Referring to Point 1 of the Recommendation 2010/191, the CJEU confirms ‘the common definition of “legal tender”’, i.e. that ‘where a payment obligation exists, the legal tender of euro banknotes and coins should imply, first, mandatory acceptance of those banknotes and coins; second, their acceptance at full face value; and, third, their power to discharge from payment obligations. That point therefore shows that that concept of “legal tender” encompasses, inter alia, an obligation in principle to accept banknotes and coins denominated in euro for payment purposes’. (49)

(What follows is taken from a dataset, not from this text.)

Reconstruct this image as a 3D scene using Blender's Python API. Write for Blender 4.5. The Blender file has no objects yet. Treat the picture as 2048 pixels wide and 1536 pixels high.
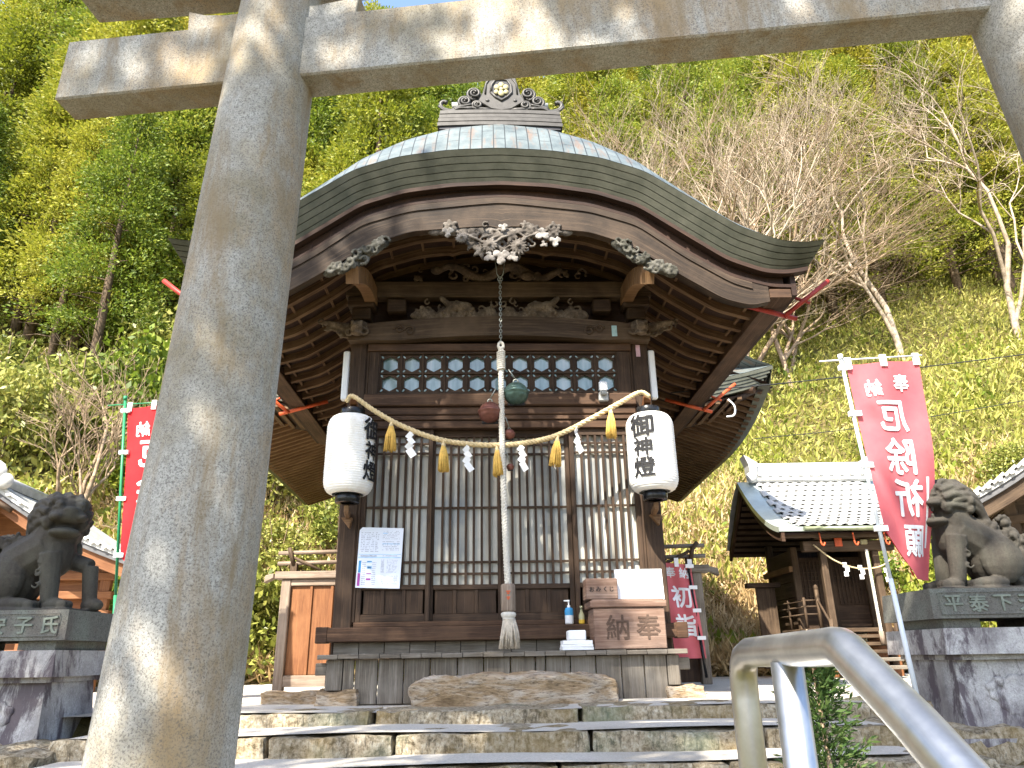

However, the CJEU then weakens this commitment to cash as legal tender, and the consequential mandatory acceptance, by stating ‘[…] it cannot be considered necessary for the use of the euro as the single currency […] and, more specifically, for the establishment of the status of legal tender of banknotes denominated in euro […] to impose an absolute obligation to accept those banknotes as a means of payment’. (55)

The CJEU goes on to declare it is within Member States’ competence to ‘regulate the procedures for settling pecuniary obligations’ (56) if it is ‘as a general rule’ (56) still possible to pay a debt in cash. ‘[…] Limitations on payments in notes and coins, established by Member States for public reasons, are not incompatible with the status of legal tender of euro banknotes and coins, provided that other lawful means for the settlement of monetary debts are available’. (63)

These limitations can be exercised by Member States for ‘reasons of public interest’, (66) the scope of which is rather broad, even though the CJEU invokes the law of proportionality several times to ensure limitations on cash payments will not be imposed lightly.